Hundreds of people came to the H. Lavity Stoutt Community College Auditorium on Saturday to listen to Gramps Morgan serenade them with reggae music. But for the musician, the show was about sharing a message of hope and consciousness, he explained.

The member of the family band Morgan Heritage performed here as part of the college’s Performing Arts Series.

After performances by four contestants in the LIME Talent Search Competition, Mr. Morgan made his appearance on stage wearing a pair of jeans, white-and-black sneakers and sport jacket, and a red-and-black tie.

Morgan Heritage’s hit “I’m Coming Home” played as he walked on stage, and most of the audience sang along.

“Tortola ladies, are you here tonight?” he asked. “Well, I want you to sing with me tonight. … If you know how to make rice and peas; if you know how to make sweet love to your man, say, ‘Oh, yea, yea, yea.’”
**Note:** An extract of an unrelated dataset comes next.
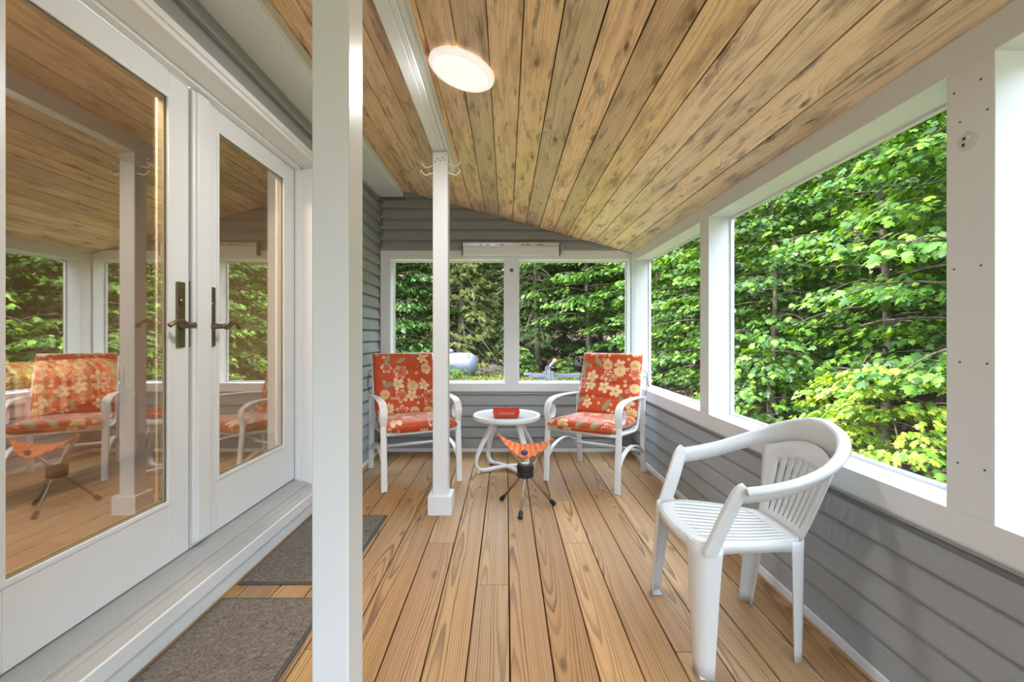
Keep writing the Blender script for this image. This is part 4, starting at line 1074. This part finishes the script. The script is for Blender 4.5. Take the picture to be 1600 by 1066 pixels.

Mr. Morgan also performed dance moves, drawing cheers from many women in the crowd.

The United States-born performer, who is of Jamaican descent, also addressed men in the audience.

“It is very important that the men take care of the ladies and babies,” Mr. Morgan said as he concluded his first song. “When men make mistakes, the ladies and the babies suffer.”

Album songs

Soon he was singing songs from his album “Two Sides of My Heart: Volume 1.”

“It’s time for the black man to unite,” he sang in the song “Time.”

Later, Mr. Morgan introduced a series of love songs, saying, “The main reason I came here to tonight is to reassure the women that there are still good men out there. We believe in making love and not war.”

He later sang “For One Night,” Hush,” “Come Back To Bed” and others. Some of the tunes were dedicated to couples in the audience.

“Brothers, when you get busted, don’t make any excuses. Just say ‘I’m sorry,’” Mr. Morgan advised men. After dishing out that piece of advice, he sang “One and Only,” another song from his album.

Before the end of his performance, he sang some older hits by other artists, including a rendition of Buju Banton’s “Psalm 23.”

He later dedicated his song “The Almighty” to the entire audience. The dancehall song was being performed for the first time in the Caribbean, he said.

Family band

Mr. Morgan also told the audience that despite rumours the band Morgan Heritage is still together and will tour again next year.

The concert was well attended, according to Linette Baa, coordinator of the HLSCC Performing Arts Series.

“I was pleased with not just the way he performed, but was pleased that the audience was pleased,” Ms. Baa said.

Mr. Morgan was happy to perform here, she said, adding that Tortola is the first Caribbean island where he has performed as a solo artist.

“From his vibes on stage, he was having a good time, and he was appreciative that we invited him,” the coordinator said.

So far, the season has been going well, Ms. Baa added. Four more concerts are left to go in the season.

After the concert, Devon Jennings was announced as winner of the LIME Talent Search Competition. Mr. Jennings won a recording deal with Mr. Morgan.

As the winner collected his award, he thanked everyone who voted for him through text message. Then he sang “The Remedy,” by Jason Mraz.